Cosa le è mancato di più?

«Forse un briciolo di fiducia. Qualcuno che ti dia fiducia come persona, così magari riesci a uscirne prima».

È in quel periodo che ha frequentato le Cucine?

«Quando dormivo al Torresino venivo a mangiare qui, dove tutto è diverso. Coi ragazzi, ci scherzi, ci ridi. Con tutti quanti. Ti senti in famiglia, avverti un senso di amicizia. Ora prendo il reddito di cittadinanza, quindi non ci vengo a mangiare, ma ho mantenuto dei rapporti splendidi, e ogni tanto passo a salutare. Per me hanno fatto molto. A volte basta una parola. Anche non un vero e proprio incoraggiamento. Basta sentirsi dire: ciao, come stai? Ed è qualcosa che ti fa sentire vivo».

Ma qual è stata la molla del cambiamento? Il reddito di cittadinanza?
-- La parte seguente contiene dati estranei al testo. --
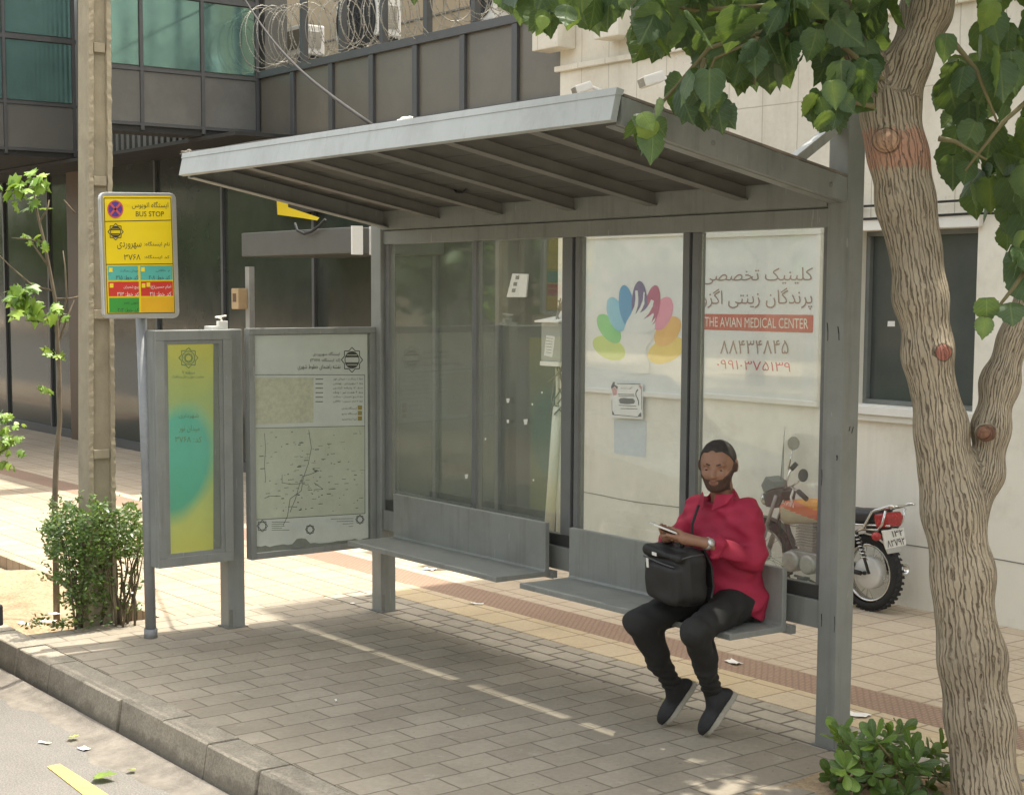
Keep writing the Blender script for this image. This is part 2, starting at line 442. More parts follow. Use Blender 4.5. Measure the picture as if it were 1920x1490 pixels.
m_steel = mat('grey painted steel', (0.235, 0.245, 0.225), 0.42, var=0.10, scale=4, bmp=0.06, bscale=25, dirt=(0.155, 0.155, 0.135), dscale=3.0, damt=0.45)
m_steel_d = mat('grey painted steel dusty', (0.20, 0.20, 0.18), 0.6, var=0.16, scale=3, dirt=(0.12, 0.11, 0.09), dscale=4, damt=0.6)
m_fascia = mat('pale grey fascia paint', (0.40, 0.42, 0.40), 0.4, var=0.07, scale=2.5, dirt=(0.25, 0.25, 0.22), dscale=3.5, damt=0.4)
m_roofsheet = mat('roof sheet weathered', (0.20, 0.175, 0.14), 0.9, var=0.3, scale=6, bmp=0.6, bscale=30)
m_glass = shelter_glass('shelter glass')
m_black = mat('black rubber', (0.018, 0.018, 0.018), 0.75, var=0.3)
m_alu = mat('brushed aluminium', (0.55, 0.55, 0.53), 0.35, 0.8, var=0.06)
m_white = mat('white paint', (0.74, 0.73, 0.68), 0.6, var=0.05, dirt=(0.55, 0.52, 0.43), damt=0.4)
m_paper = mat('paper', (0.72, 0.72, 0.69), 0.8, var=0.04, scale=9)

def streaks(m, c, amt, sc=(9, 9, 0.7), lo=0.52, hi=0.75):
    """vertical rain streaks mixed over a material"""
    nt = m.node_tree; b = nt.nodes['Principled BSDF']; src = b.inputs['Base Color'].links[0].from_socket
    k = ramp(nt, noise(nt, coords(nt, sc), 1.0, 6, 0.7), [(lo, (0, 0, 0)), (hi, (1, 1, 1))])
    nt.links.new(mixc(nt, math_(nt, 'MULTIPLY', k, amt), src, c), b.inputs['Base Color'])
streaks(m_steel, (0.11, 0.105, 0.09), 0.45, (16, 16, 1.2)); streaks(m_fascia, (0.20, 0.19, 0.165), 0.35, (20, 20, 2.5))
def speckle(m, sc, amt):
    nt = m.node_tree; b = nt.nodes['Principled BSDF']; src = b.inputs['Base Color'].links[0].from_socket
    nt.links.new(mixc(nt, amt, src, ramp(nt, noise(nt, coords(nt), sc, 3, 0.7), [(0.35, (0.55,)*3), (0.65, (1.4,)*3)]), 'MULTIPLY'), b.inputs['Base Color'])
speckle(m_road, 130, 0.75); speckle(m_kerb, 90, 0.5); speckle(m_soil, 50, 0.5)
def scratches(m, c, amt):
    nt = m.node_tree; b = nt.nodes['Principled BSDF']; src = b.inputs['Base Color'].links[0].from_socket
    k = ramp(nt, noise(nt, coords(nt, (70, 70, 9)), 1.0, 2, 0.5), [(0.70, (0, 0, 0)), (0.74, (1, 1, 1))])
    nt.links.new(mixc(nt, math_(nt, 'MULTIPLY', k, amt), src, c), b.inputs['Base Color'])
scratches(m_steel, (0.40, 0.40, 0.37), 0.5)

# ------------------------------------------------------------------ setting: ground, road, pavement
RZ = -0.17
struct('ground', MB().poly([(-300, -300, RZ-0.03), (300, -300, RZ-0.03), (300, 300, RZ-0.03), (-300, 300, RZ-0.03)]), m_ground)
mb = MB()
NX, NY = 130, 34
xs = np.linspace(-60, 60, NX); 
struct('road', MB().poly([(-90, -17, RZ), (60, -17, RZ), (60, -2.03, RZ), (-90, -2.03, RZ)]), m_road)
struct('far_pavement', MB().box((-90, -30, RZ-0.02), (60, -17, RZ+0.15)), m_tile)
def mark(pl):
    mb = MB(); mb.poly([tuple(at(u, v, 'z', RZ+0.004)) for u, v in pl]); return mb
tag(mark([(88, 1436), (112, 1431), (152, 1456), (208, 1492), (262, 1530), (238, 1545), (160, 1492)]).build('road_marking', m_mark, fix=False), kind='structure')
# dusty gutter along the kerb
mb = MB(); pts0 = []; 
gx = np.arange(-12, 4.01, 0.06)
wob = np.cumsum(RNG.normal(0, 0.012, len(gx))); wob -= np.linspace(wob[0], wob[-1], len(gx))
for i, x in enumerate(gx):
    w = 0.10+0.5*wob[i]+0.03*math.sin(x*5.0)+0.02*math.sin(x*17)
    w = max(0.06, w); mb.v += [(x, -2.07, RZ+0.035), (x, -2.07-w*0.45, RZ+0.016), (x, -2.07-w*0.8, RZ+0.005), (x, -2.07-w-0.05, RZ+0.0012), (x, -2.07-w-0.09, RZ-0.002)]
    if i:
        n = len(mb.v)
        for q in range(4): mb.f.append((n-10+q, n-9+q, n-4+q, n-5+q)); mb.m.append(0); mb.sm.append(True)
m_dust = mat('gutter dust', (0.19, 0.17, 0.14), 0.95, var=0.3, scale=10, bmp=0.8, bscale=70, dirt=(0.10, 0.088, 0.07), dscale=6, damt=0.7)
tag(mb.build('gutter_dust', m_dust), kind='structure')
# kerb stones with open joints
mb = MB(); x = -2.883-0.432*24
k = 0
while x < 6:
    g = 0.0055; x0, x1 = x+g, x+0.432-g
    jj = 0.006*math.sin(k*2.3); jz = 0.004*math.sin(k*5.1)
    poly = [(-2.060+jj, RZ-0.02), (-2.030+jj, -0.006+jz), (-2.024+jj, jz), (-1.885, jz), (-1.885, RZ-0.02)]
    mb.prism(poly, 'x', x0, x1); x += 0.432; k += 1
nt_ = m_kerb.node_tree; b_ = nt_.nodes['Principled BSDF']; src = b_.inputs['Base Color'].links[0].from_socket
t_ = nt_.nodes.new('ShaderNodeTexCoord'); s_ = nt_.nodes.new('ShaderNodeSeparateXYZ'); nt_.links.new(t_.outputs['Object'], s_.inputs[0])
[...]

«Non tanto quello, perché quando ho iniziato a riceverlo stavo ancora al Torresino. Ma quando invece è arrivata la casa… Sto in una casa popolare. È un posto che mi piace molto perché affaccia sul parco delle mura e la mattina quando apro la finestra ho questa bella vista. Prendo 550 euro al mese: ci pago casa, luce, gas e ci compro da mangiare. Riesco a viverci. Faccio piccole economie. Risparmio sulle sigarette perché me le faccio da solo. Ti inventi tante cose per poter risparmiare. Cucino a casa. Ho fatto anche il cuoco, ma non sono un granché. Oggi ho fatto il bollito. Il lesso non mi è mai piaciuto, ma ci farò lo spezzatino. Di quello che compro, è difficile che butti qualcosa. Poi non ho chissà quali esigenze».

Alberto prende il cellulare per mostrarmi la foto della sua nuova cucina. Bella, pulitissima e ordinata.

«L’ho comprata di seconda mano, rispondendo ad un annuncio on-line. Una cucina del ’74. Tenuta benissimo. I ragazzi della Comunità di Sant’Egidio mi hanno aiutato a portarla a casa. Anche con loro ho un ottimo rapporto».

Vive solo?

«Sì, così riesco a respirare. Sembrerà strano, ma la solitudine a volte fa piacere. Specialmente quando hai dormito per anni in stanze da sei».